Yes, depending on how rates evolve in the market, you do have part of them are variable. There is a lot of funding that we have already done up in advance. We have already locked in a lot of funding already, so it doesn't have to be that we have a major increase in the cost of debt in 2024 or 2025. It should be a, I'd say, small increases versus 2023. Your second question, we didn't get it quite well. I don't know if you mind, you don't mind repeating it?
Yes.
Ignacio.
Yes, it's on the contribution on EBITDA, gas transmission. I believe there's a EUR 4 million increase from OpEx. Okay. EUR 4 million contribution. I'm not sure if you can clarify where is this contribution coming from. Okay. I think there was something related to pass-through costs, but maybe if you could give us some light here, would be useful. Thank you.
I'll have to check exactly that number.
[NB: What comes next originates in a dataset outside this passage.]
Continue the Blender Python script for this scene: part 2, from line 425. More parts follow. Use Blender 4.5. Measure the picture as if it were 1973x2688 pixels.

I mean, the core OpEx is evolving, basically driven by the electricity cost. I have to check exactly. We can check what the number. I am not seeing here the EUR 4 million, but I can check with you exactly what those numbers are after the call, 'cause I'm not seeing them here, I want to be sure that I know exactly what the number is. Okay?
Okay. That's fine. Thank you. Thank you very much. Thank you.
We have no further questions at this time. I'll now hand back the call for closing remarks. Thank you.
Hey, Ignacio, just to say something. Relative to Ignacio, this is basically the cost, I think, of electricity. That's the main contribution that is being driven, those, that evolution on gas transmission. Okay?
Ladies and gentlemen, that concludes today's conference call. Thank you for participating. You may now disconnect your lines. Thank you.